Затем наскоро заговорил, что глагол «хаять» лучше, чем «порицать».
– Короткие слова всегда лучше многосложных, – сказал он.
Торопливость, с которой Есенин осматривал увеселения, была подозрительна и внушала мысль: человек хочет все видеть для того, чтоб поскорей забыть. Остановясь перед круглым киоском, в котором вертелось и гудело что-то пестрое, он спросил меня неожиданно и тоже торопливо:
– Вы думаете, мои стихи – нужны? И вообще искусство, то есть поэзия – нужна?
Вопрос был уместен как нельзя больше: Луна-парк забавно живет и без Шиллера.
Но ответа на свой вопрос Есенин не стал ждать, предложив:
– Пойдемте вино пить.
На огромной террасе ресторана, густо усаженной веселыми людями, он снова заскучал, стал рассеянным, капризным. Вино ему не понравилось:
– Кислое и пахнет жженым пером. Спросите красного, французского.
Но и красное он пил неохотно, как бы по обязанности. Минуты три сосредоточенно смотрел вдаль: там, высоко в воздухе, на фоне черных туч, шла женщина по канату, натянутому через пруд. Ее освещали бенгальским огнем, над нею и как будто вслед ей летели ракеты, угасая в тучах и отражаясь в воде пруда. Это было почти красиво, но Есенин пробормотал:
– Все хотят как страшнее. Впрочем, я люблю цирк. А вы?
Он не вызывал впечатления человека забалованного, рисующегося, нет, казалось, что он попал в это сомнительно веселое место по обязанности или «из приличия», как неверующие посещают церковь. Пришел и нетерпеливо ждет, скоро ли кончится служба, ничем не задевающая его души, служба чужому богу.
– Этот день решено было закончить где-нибудь на свежем воздухе. Кто-то предложил Луна-парк.
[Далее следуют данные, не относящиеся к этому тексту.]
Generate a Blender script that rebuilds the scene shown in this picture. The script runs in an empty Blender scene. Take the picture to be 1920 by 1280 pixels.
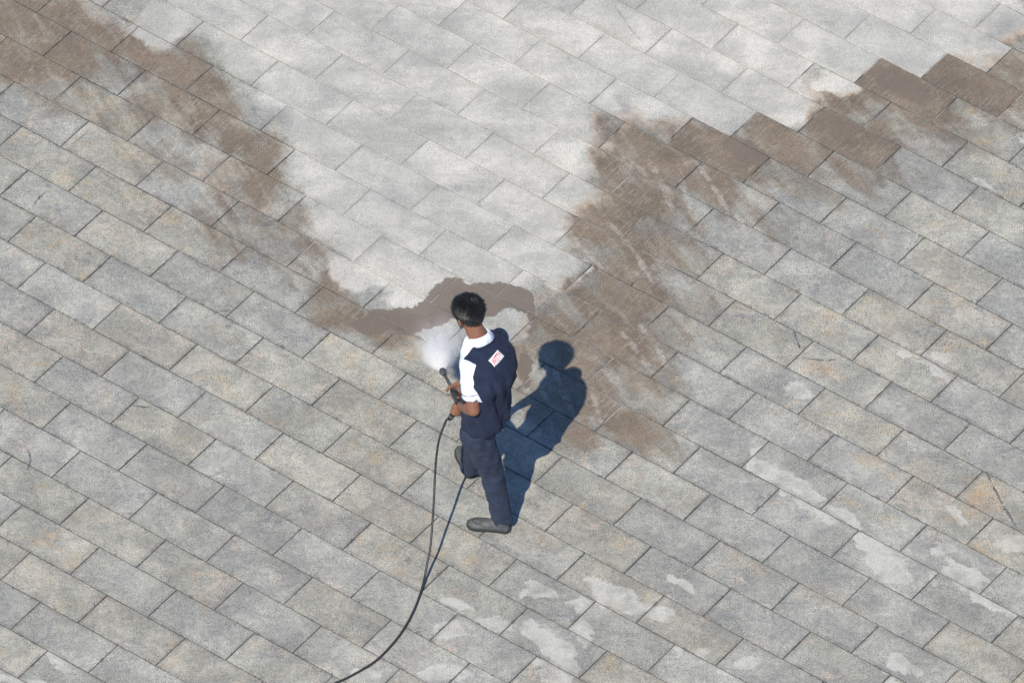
import bpy, bmesh, math, random
from mathutils import Vector, Matrix, noise
from mathutils.bvhtree import BVHTree

# ------------------------------------------------------------------ measured layout (metres, ground at z = 0)
# stains are ellipses lying on the pavement: x, y, half length, half width, turn, strength
WASH = [
    (-1.427,3.229,1.098,0.756,-3.1,1.0), (-1.092,2.242,0.846,0.626,2.09,1.0), (-0.839,1.611,0.644,0.635,-2.71,1.0),
    (-0.657,1.033,0.686,0.475,2.82,1.0), (-0.547,0.651,0.571,0.288,3.03,1.0), (-0.046,0.764,0.454,0.433,-2.93,1.0),
    (0.065,1.155,0.437,0.303,1.57,1.0), (-0.234,1.828,0.982,0.813,1.55,1.0), (0.089,2.831,1.778,0.85,-3.1,1.0),
    (0.946,2.612,0.9,0.54,2.86,1.0), (1.56,2.434,0.455,0.347,1.91,1.0), (2.038,2.9,0.795,0.372,2.89,1.0),
    (2.482,2.79,0.346,0.225,2.51,1.0), (2.93,3.132,0.313,0.297,-2.59,1.0), (0.325,0.633,0.264,0.134,1.58,1.0),
    (-0.036,0.165,0.194,0.181,-2.99,0.52), (1.456,3.13,1.715,0.653,-3.1,1.0), (-0.575,0.362,0.201,0.143,-3.09,1.0),
    (-1.014,0.538,0.189,0.149,2.19,0.7), (-1.713,2.518,0.304,0.223,2.34,1.0), (-0.434,0.033,0.285,0.167,1.58,0.55),
    (-2.303,2.797,0.275,0.188,1.61,1.0), (2.003,2.45,0.137,0.124,-2.94,1.0), (1.731,2.242,0.223,0.17,1.52,1.0)]
BROWN = [
    (-3.227,2.814,0.423,0.311,2.32,1), (-2.779,2.73,0.496,0.246,2.48,1), (-3.177,2.467,0.412,0.271,2.48,0.9),
    (-2.871,2.478,0.349,0.218,2.37,0.9), (-2.431,2.568,0.353,0.238,2.29,1), (-2.115,2.305,0.359,0.212,2.28,0.95),
    (-1.934,1.99,0.271,0.203,1.6,0.9), (-1.756,1.726,0.263,0.171,1.95,0.95), (-1.613,1.486,0.342,0.169,1.6,0.95),
    (-2.129,1.762,0.245,0.203,1.61,0.35), (-1.772,1.188,0.318,0.206,2.21,0.6), (-1.427,0.91,0.344,0.149,2.41,0.45),
    (-1.316,0.576,0.352,0.123,2.34,0.3), (-1.209,0.34,0.195,0.123,2.25,0.6), (-1.004,0.156,0.255,0.164,2.85,0.95),
    (-0.802,0.091,0.233,0.152,-3.1,1), (-1.169,0.103,0.178,0.098,2.59,0.4), (0.745,2.207,0.207,0.066,1.92,0.9),
    (0.544,1.929,0.159,0.105,2.19,0.9), (0.816,1.914,0.266,0.176,2.34,0.95), (1.121,1.826,0.348,0.194,2.32,1),
    (1.393,1.689,0.308,0.172,2.32,1), (1.595,1.99,0.228,0.154,2.31,1), (1.731,1.799,0.224,0.134,2.41,0.8),
    (2.071,2.254,0.241,0.182,2.35,0.95), (2.036,1.981,0.302,0.155,2.4,1), (2.412,2.39,0.382,0.221,2.34,1),
    (2.615,2.174,0.267,0.154,2.35,0.95), (2.926,2.756,0.263,0.127,-2.54,1), (2.821,2.478,0.333,0.16,2.48,1),
    (3.099,2.937,0.151,0.136,1.35,0.9), (3.13,2.688,0.15,0.136,1.34,0.7), (2.274,1.965,0.266,0.154,2.35,0.7),
    (0.615,1.613,0.245,0.169,1.56,0.9), (0.787,1.326,0.313,0.251,2.0,1), (1.225,1.438,0.346,0.193,2.32,0.85),
    (0.555,1.026,0.301,0.238,2.2,1), (0.725,0.791,0.339,0.236,2.29,0.9), (1.059,1.092,0.271,0.168,2.26,0.6),
    (0.56,0.593,0.288,0.168,1.57,0.9), (0.796,0.409,0.335,0.234,1.56,0.95), (0.362,0.322,0.249,0.224,2.17,0.85),
    (0.733,0.025,0.331,0.259,2.27,0.95), (0.4,0.014,0.333,0.3,1.49,0.95), (0.103,-0.186,0.284,0.1,1.58,0.9),
    (0.049,0.049,0.143,0.083,1.58,0.5), (0.472,-0.457,0.299,0.282,-2.93,1), (0.707,-0.684,0.317,0.199,2.55,0.95),
    (0.903,-0.348,0.266,0.165,2.27,0.6), (0.41,-0.788,0.199,0.187,-2.95,0.8), (0.94,-0.817,0.217,0.128,2.44,0.5),
    (1.462,1.301,0.343,0.172,2.36,0.5), (0.999,0.129,0.238,0.167,1.55,0.45), (1.968,1.66,0.447,0.156,2.47,0.5),
    (2.441,1.578,0.299,0.133,2.43,0.3), (0.533,0.018,0.301,0.284,-2.91,1), (0.629,0.403,0.292,0.219,2.36,0.9),
    (0.231,0.151,0.208,0.184,2.47,0.9), (0.175,-0.561,0.282,0.166,1.58,0.7), (0.437,-0.269,0.284,0.199,1.56,1),
    (0.867,-0.065,0.285,0.2,1.56,0.8), (0.714,1.91,0.218,0.138,2.53,0.9), (0.954,1.576,0.296,0.223,2.34,0.9),
    (0.892,0.893,0.293,0.221,2.35,0.8), (3.129,2.589,0.207,0.196,-2.62,0.8), (3.023,2.188,0.337,0.143,2.44,0.6),
    (2.681,1.979,0.373,0.134,2.46,0.5), (2.205,1.717,0.409,0.134,2.47,0.6), (1.765,1.506,0.373,0.155,2.45,0.55),
    (1.53,1.109,0.336,0.153,2.43,0.4), (1.128,0.805,0.301,0.172,2.36,0.45), (1.097,0.419,0.252,0.178,2.46,0.4),
    (1.233,0.042,0.247,0.135,2.6,0.25), (-3.028,2.174,0.349,0.173,2.41,0.5), (-2.615,2.041,0.422,0.174,2.45,0.45),
    (-2.259,1.61,0.355,0.209,2.29,0.45), (-2.343,2.05,0.23,0.175,2.26,0.6), (-1.847,1.429,0.253,0.195,1.84,0.6),
    (-1.967,0.988,0.306,0.17,2.38,0.4), (-1.662,0.901,0.274,0.166,2.28,0.55), (-1.452,0.619,0.234,0.145,2.26,0.45),
    (-1.61,0.326,0.336,0.128,2.47,0.25), (-1.145,0.438,0.189,0.148,2.19,0.5), (-1.361,0.96,0.145,0.134,1.57,0.6),
    (-1.22,0.724,0.196,0.124,2.24,0.5), (-1.255,0.771,0.202,0.16,1.91,0.75), (-1.173,0.485,0.168,0.129,2.28,0.8),
    (-1.347,1.057,0.204,0.16,1.91,0.75), (3.161,2.391,0.211,0.192,2.39,0.75), (0.729,2.083,0.186,0.09,1.85,0.9)]
MUD = [
    (-0.374,0.369,0.175,0.172,-2.63,1.0), (-0.512,0.244,0.169,0.127,-2.23,1.0), (-0.67,0.158,0.15,0.124,-3.08,1.0),
    (-0.811,0.172,0.111,0.086,2.28,1.0), (-0.902,0.102,0.119,0.066,2.88,1.0), (-0.107,0.416,0.209,0.114,2.94,1.0),
    (0.044,0.383,0.12,0.094,2.22,1.0), (0.123,0.242,0.191,0.03,1.59,1.0), (-0.206,0.327,0.167,0.119,-3.09,1.0),
    (0.087,-0.234,0.166,0.047,1.59,1.0), (1.46,1.765,0.226,0.11,2.41,0.5), (2.446,2.416,0.302,0.134,2.43,0.5),
    (2.003,2.029,0.226,0.098,2.44,0.45)]
PALE = [
    (0.624,-2.154,0.287,0.089,2.4,1.0), (0.146,-2.248,0.116,0.063,2.89,1.0), (-0.311,-2.277,0.127,0.037,2.46,1.0),
    (-0.079,-2.465,0.141,0.053,2.79,1.0), (-0.348,-2.551,0.1,0.097,1.32,1.0), (0.249,-2.622,0.267,0.099,2.34,1.0),
    (0.466,-2.524,0.136,0.078,1.57,1.0), (0.34,-2.831,0.114,0.112,-2.54,1.0), (0.408,-2.33,0.098,0.091,-2.98,1.0),
    (1.007,-2.141,0.137,0.045,2.45,1.0), (0.887,-2.296,0.091,0.073,-3.07,1.0), (-0.34,-2.899,0.162,0.072,-3.11,1.0),
    (-0.827,-2.915,0.148,0.062,-2.84,1.0), (1.678,-1.118,0.269,0.094,2.5,1.0), (1.899,-1.297,0.113,0.055,2.9,1.0),
    (1.866,-1.395,0.297,0.063,2.47,1.0), (2.335,-1.73,0.155,0.096,2.57,1.0), (2.423,-1.897,0.223,0.089,2.32,1.0),
    (2.119,-1.475,0.181,0.046,2.46,1.0), (2.879,-2.11,0.304,0.084,2.46,1.0), (2.722,-1.394,0.093,0.059,1.53,1.0),
    (3.104,-1.612,0.135,0.107,2.31,1.0), (2.643,-1.779,0.066,0.063,-2.57,1.0), (2.825,-1.98,0.212,0.038,2.51,1.0),
    (1.421,-2.808,0.078,0.059,-3.07,1.0), (1.108,-2.593,0.052,0.036,-3.08,1.0), (2.408,-2.807,0.153,0.044,2.36,1.0),
    (1.743,-0.447,0.123,0.082,2.69,1.0), (2.656,0.01,0.067,0.06,1.39,1.0), (2.523,0.02,0.077,0.032,2.65,1.0),
    (2.708,-0.144,0.183,0.026,2.47,1.0), (2.972,1.533,0.113,0.048,2.39,1.0), (3.18,2.011,0.049,0.041,1.46,1.0),
    (-2.743,-2.857,0.12,0.047,2.35,1.0), (-2.962,-3.036,0.23,0.04,2.93,1.0)]
ORANGE = [
    (2.904,-1.24,0.158,0.125,1.49,0.9), (3.074,-1.636,0.086,0.082,-2.63,0.8), (2.916,-1.733,0.147,0.039,2.57,0.7),
    (2.246,-1.006,0.111,0.062,2.6,0.7), (2.377,-1.118,0.09,0.053,2.59,0.45), (1.959,-0.17,0.153,0.065,2.77,0.7),
    (2.27,1.052,0.092,0.037,2.65,0.6), (-2.798,-1.802,0.088,0.035,2.78,0.8), (-2.851,-1.864,0.097,0.026,2.69,0.8),
    (2.129,-1.359,0.069,0.04,2.6,0.5), (2.359,-1.466,0.103,0.053,2.62,0.35), (1.473,-1.911,0.25,0.076,2.5,0.3),
    (1.996,-2.213,0.205,0.096,2.64,0.3), (-3.09,-0.579,0.141,0.053,1.62,0.4), (-2.511,-0.559,0.132,0.027,1.61,0.45),
    (-2.937,-0.29,0.093,0.028,-3.11,0.5), (0.194,-1.77,0.078,0.038,2.51,0.5), (0.435,-1.416,0.063,0.013,1.34,0.9),
    (0.144,-1.726,0.199,0.114,2.88,0.3), (2.334,0.318,0.091,0.041,2.64,0.35), (2.0,0.164,0.108,0.08,2.41,0.35),
    (2.602,0.328,0.067,0.057,-3.0,0.4), (2.771,0.597,0.087,0.058,-3.07,0.4), (1.365,0.381,0.108,0.08,2.41,0.35),
    (0.18,-2.998,0.097,0.045,-3.1,0.4), (-2.467,0.874,0.229,0.085,2.43,0.2), (-1.764,-0.061,0.047,0.043,-3.1,0.5),
    (-2.514,0.367,0.053,0.024,-3.11,0.4), (2.526,-1.09,0.132,0.093,-3.07,0.25), (1.12,1.974,0.114,0.039,2.42,0.4),
    (0.547,1.708,0.194,0.041,1.7,0.45), (-1.909,-2.116,0.1,0.016,1.75,0.6), (-1.857,-2.388,0.09,0.016,1.75,0.6),
    (-2.959,-2.014,0.073,0.029,1.62,0.5), (-2.87,-2.194,0.131,0.023,-3.11,0.4), (0.685,-1.708,0.091,0.041,2.41,0.35)]
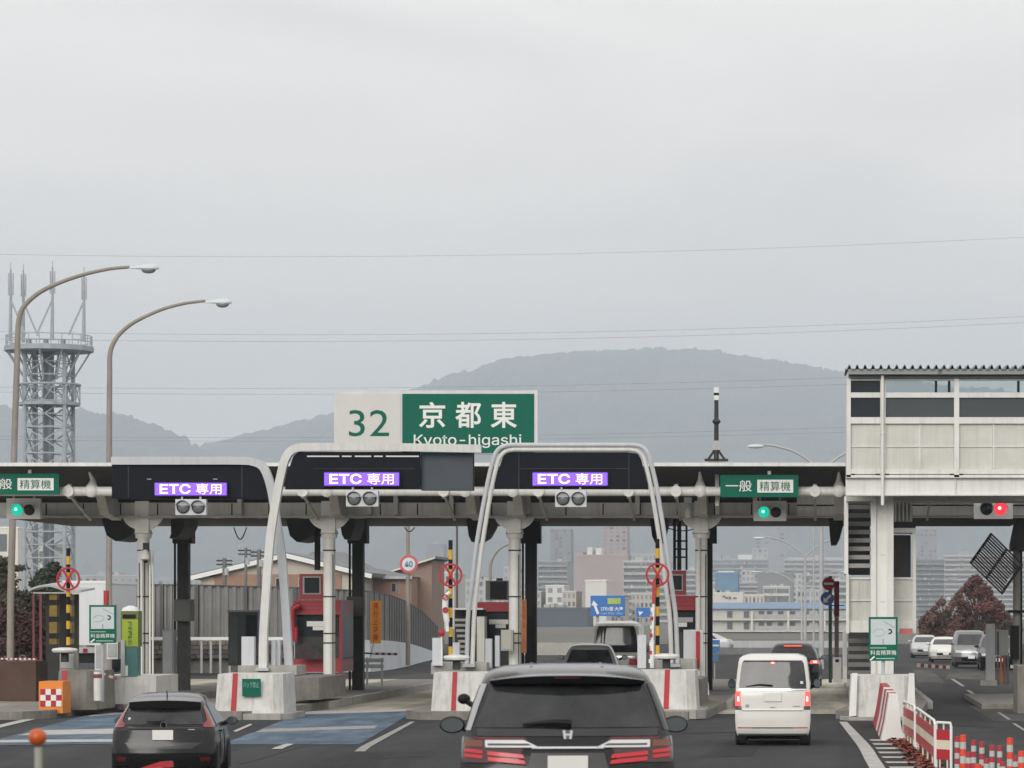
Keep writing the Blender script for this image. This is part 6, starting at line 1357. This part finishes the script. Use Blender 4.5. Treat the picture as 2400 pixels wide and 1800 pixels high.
gr_ = thing('guard_rail', 'short metal guard rail beside the dark column left of centre', 'guard rail', (X(875, 112), 112, 0))
for k in range(2): MB().box(X(852, 112), X(900, 112), 111.9, 112, Z(1566 - k * 14, 112), Z(1557 - k * 14, 112)).build('rail', GALV, gr_)
for px in (858, 893): MB().box(X(px, 112), X(px + 4, 112), 112.01, 112.1, 0, Z(1541, 112)).build('post', GALV, gr_)
# ---------------------------------------------------------------- houses
ROOFG = M('roof_slate', (.15, .16, .175), .6, var=.15, scale=.5); CREAM = M('wall_cream', (.50, .46, .39), .8, var=.06); BRICK = M('wall_brick_tone', (.32, .195, .145), .85, var=.12, scale=.8); BRICK2 = M('wall_brown_tone', (.28, .20, .16), .85, var=.08)
Y = 230; h1 = thing('house', 'cream gabled house with brick toned band behind the noise barrier', 'house', (X(650, Y), Y, 0), 'houses behind the noise barrier')
L0, AP, R0 = P(470, 1352, Y), P(672, 1304, Y), P(846, 1346, Y); dep = Vector((0, 9, 0))
MB().prism([L0, AP, R0, Vector((R0.x, Y, Z(1346, Y))), Vector((L0.x, Y, Z(1352, Y)))][:3], dep).build('gable_wall', CREAM, h1)
MB().box(L0.x, R0.x, Y, Y + 9, 0, R0.z - .004).build('wall', CREAM, h1)
MB().box(X(503, Y), X(800, Y), Y - .12, Y - .003, Z(1400, Y), Z(1346, Y)).build('brick_band', BRICK, h1)
for a, b in ((L0, AP), (AP, R0)):
    u = (b - a).normalized(); ext = .8; A_, B_ = a - (u * ext if a is L0 else u * 0), b + (u * ext if b is R0 else u * 0); up = Vector((-u.z, 0, u.x)) * .28
    rf = MB().hexa([A_ - Vector((0, .5, 0)), B_ - Vector((0, .5, 0)), B_ + dep, A_ + dep, A_ + up - Vector((0, .5, 0)), B_ + up - Vector((0, .5, 0)), B_ + up + dep, A_ + up + dep]).build('roof', ROOFG, h1)
    MB().hexa([A_ - Vector((0, .62, .1)), B_ - Vector((0, .62, .1)), B_ - Vector((0, .51, .1)), A_ - Vector((0, .51, .1)), A_ + up * .7 - Vector((0, .62, 0)), B_ + up * .7 - Vector((0, .62, 0)), B_ + up * .7 - Vector((0, .51, 0)), A_ + up * .7 - Vector((0, .51, 0))]).build('bargeboard', WHITES, rf)
for px in (646, 700): w = MB().box(X(px, Y), X(px + 24, Y), Y - .16, Y - .122, Z(1378, Y), Z(1354, Y)).build('window', GALV, h1); MB().box(X(px + 2, Y), X(px + 22, Y), Y - .19, Y - .162, Z(1377, Y), Z(1356, Y)).build('pane', GLASSB, w)
def roof_house(label, xl, xr, ridge, yr, ye, Y, wall, dep=8, wins=()):
    t = thing('house', label, 'house', (X((xl + xr) / 2, Y), Y, 0), 'houses behind the noise barrier')
    MB().box(X(xl + 4, Y), X(xr - 4, Y), Y, Y + dep, 0, Z(ye, Y) - .002).build('wall', wall, t)
    zr, ze = Z(yr, Y), Z(ye, Y); x0, x1 = X(xl, Y), X(xr, Y); ra, rb = X(ridge[0], Y), X(ridge[1], Y)
    mb = MB(); mb.v = [Vector(p) for p in ((x0, Y - .5, ze), (x1, Y - .5, ze), (x1, Y + dep + .5, ze), (x0, Y + dep + .5, ze), (ra, Y + dep / 2, zr), (rb, Y + dep / 2, zr))]; mb.f = [(0, 1, 5, 4), (1, 2, 5), (2, 3, 4, 5), (3, 0, 4), (3, 2, 1, 0)]; mb.build('roof', ROOFG, t)
    MB().box(x0, x1, Y - .56, Y - .505, ze - .15, ze + .03).build('gutter', GALV, t)
    for (a, b, c, d) in wins: w = MB().box(X(a, Y), X(b, Y), Y - .06, Y - .003, Z(d, Y), Z(c, Y)).build('window', GALV, t); MB().box(X(a + 1.5, Y), X(b - 1.5, Y), Y - .09, Y - .062, Z(d - 1.5, Y), Z(c + 1.5, Y)).build('pane', GLASSB, w)
    return t
roof_house('slate roofed house rising behind the cream gable', 640, 860, (715, 790), 1291, 1336, 262, BRICK)
roof_house('small slate roofed pink house left of the brown house', 846, 968, (870, 880), 1332, 1352, 236, BRICK, 6, ((859, 868, 1372, 1384), (917, 929, 1366, 1388), (934, 938, 1362, 1390)))
Y = 240; h3 = thing('house', 'brown house with rising single pitch roof behind the speed sign', 'house', (X(960, Y), Y, 0), 'houses behind the noise barrier')
MB().prism([P(906, 1346, Y), P(1012, 1312, Y), Vector((X(1012, Y), Y, 0)), Vector((X(906, Y), Y, 0))], (0, 8, 0)).build('wall', BRICK2, h3)
rf = MB().hexa([P(898, 1347, Y - .5), P(1020, 1309, Y - .5), P(1020, 1309, Y - .5) + Vector((0, 9, 0)), P(898, 1347, Y - .5) + Vector((0, 9, 0)), P(898, 1341, Y - .5), P(1020, 1303, Y - .5), P(1020, 1303, Y - .5) + Vector((0, 9, 0)), P(898, 1341, Y - .5) + Vector((0, 9, 0))]).build('roof', ROOFG, h3)
MB().hexa([P(898, 1347, Y - .6), P(1020, 1309, Y - .6), P(1020, 1309, Y - .52), P(898, 1347, Y - .52), P(898, 1342, Y - .6), P(1020, 1304, Y - .6), P(1020, 1304, Y - .52), P(898, 1342, Y - .52)]).build('bargeboard', M('bargeboard_pale', (.58, .55, .47), .6), rf)
for a, b, c, d in ((920, 930, 1366, 1388), (935, 940, 1362, 1392)): MB().box(X(a, Y), X(b, Y), Y - .05, Y - .003, Z(d, Y), Z(c, Y)).build('window', GLASSB, h3)
# ---------------------------------------------------------------- distant town
rb_ = random.Random(5)
def block(label, xl, xr, yt, Y, col, floors=0, dep=12, cols=0, balcony=False, roofbox=(), name='apartment_building', ybot=None, top=None):
    if Y >= 255: Y *= 2.6; dep *= 1.8
    t = thing(name, label, 'building', (X((xl + xr) / 2, Y), Y + dep / 2, 0), 'distant buildings of the town')
    key = 'wall_%d_%d_%d' % tuple(int(c * 100) for c in col); wm = M(key, col, .85, var=.06, scale=.15, streak=.12)
    x0, x1, z1 = X(xl, Y), X(xr, Y), Z(yt, Y); MB().box(x0, x1, Y, Y + dep, -.5, z1).build('wall', wm, t)
    MB().box(x0 - .15, x1 + .15, Y - .15, Y + dep, z1 + .003, z1 + .35).build('roof_edge', M(key + 'e', tuple(min(1, c * 1.25) for c in col), .8), t)
    fh = z1 / floors if floors else 0
    for f in range(floors):
        zb = fh * f + fh * .28; zt_ = fh * f + fh * .82
        if zt_ < Z(1500, Y): continue
        if balcony:
            MB().box(x0 + .2, x1 - .2, Y - .02, Y + .005 - .008, zb, zt_).build('window_band', M('band_dark', (.14, .15, .16), .5), t)
            bq = rb_.randrange(3); MB().box(x0, x1, Y - 1.0, Y - .022, fh * f, fh * f + fh * (.34, .40, .30)[bq]).build('balcony', M(key + 'b%d' % bq, tuple(min(1, c * (1.02, .9, 1.1)[bq]) for c in col), .8), t)
            for q in range(max(2, int((x1 - x0) / 9))):
                xa = x0 + (x1 - x0) * rb_.uniform(.02, .93); MB().box(xa, xa + (x1 - x0) * rb_.uniform(.02, .06), Y - 1.03, Y - .9, fh * f + fh * .06, fh * f + fh * rb_.uniform(.3, .75)).build('balcony_screen', M('screen_%d' % rb_.randrange(3), ((.24, .25, .26), (.5, .49, .47), (.33, .30, .28))[rb_.randrange(3)], .7), t)
            k = max(2, int((x1 - x0) / 6))
            for q in range(k + 1): xx = x0 + (x1 - x0) * q / k; MB().box(xx - .1, xx + .1, Y - .95, Y - .025, fh * f + fh * .34, fh * (f + 1)).build('party_wall', wm, t)
        else:
            for q in range(cols):
                xa = x0 + (x1 - x0) * (q + .25) / cols; xb = x0 + (x1 - x0) * (q + .75) / cols
                w = MB().box(xa, xb, Y - .03, Y - .003, zb, zt_).build('window', M(('far_window', 'far_window_pale', 'far_window_mid')[rb_.randrange(3)], ((.07, .08, .09), (.22, .23, .24), (.12, .13, .14))[rb_.randrange(3)], .3, var=.2), t)
    for q in range(rb_.randrange(1, 4)):
        xa = x0 + (x1 - x0) * rb_.uniform(.05, .8); ww = (x1 - x0) * rb_.uniform(.06, .16); MB().box(xa, xa + ww, Y + 1.5, Y + dep * .6, z1 + .36, z1 + .36 + (x1 - x0) * rb_.uniform(.03, .09)).build('roof_unit', M('roof_unit_%d' % rb_.randrange(3), ((.5, .5, .49), (.3, .31, .32), (.4, .38, .36))[rb_.randrange(3)], .7), t)
    for (a, b, c, m_) in roofbox: MB().box(X(a, Y), X(b, Y), Y + 1, Y + dep - 1, z1 + .36, Z(c, Y)).build('roof_box', wm if m_ is None else m_, t)
    return t
PINK = (.34, .285, .285); GRY = (.22, .225, .235); PALE = (.42, .42, .42); WHT = (.60, .60, .58)
block('tall pinkish tower behind the right arch', 1411, 1470, 1205, 620, PINK, 26, cols=4)
block('broad pinkish block with rooftop units behind the right arch', 1346, 1472, 1302, 470, (.36, .30, .30), 0, roofbox=((1350, 1366, 1293, None), (1376, 1388, 1282, M('unit_white', (.6, .6, .58), .6)), (1396, 1410, 1284, MATS['unit_white']), (1455, 1470, 1290, None)))
block('grey high rise left of the pinkish block', 1290, 1338, 1241, 760, (.20, .21, .22), 24, cols=5)
block('balcony apartments between the pinkish block and ring sign', 1462, 1568, 1316, 420, PALE, 9, balcony=True)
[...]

Говорили, что в Берлине он особенно хорош, – вторит Горькому Крандиевская-Толстая.
Был воскресный вечер, и нарядная скука возглавляла процессию праздных солидных людей на улицах города. Они выступали, бережно неся на себе, как знамя благополучия, свое Sonntagskleid, свои новые, ни разу не бывавшие в употреблении зонтики и перчатки, солидные трости, сигары, сумки, мучительную, щегольскую обувь, воскресные котелки. Железные ставни были спущены на витрины магазинов, и от этого город казался просторнее и чище.
Компания наша разделилась по машинам. Голова Айседоры лежала на плече у Есенина, пока шофер мчал нас по широкому Курфюрстендаму.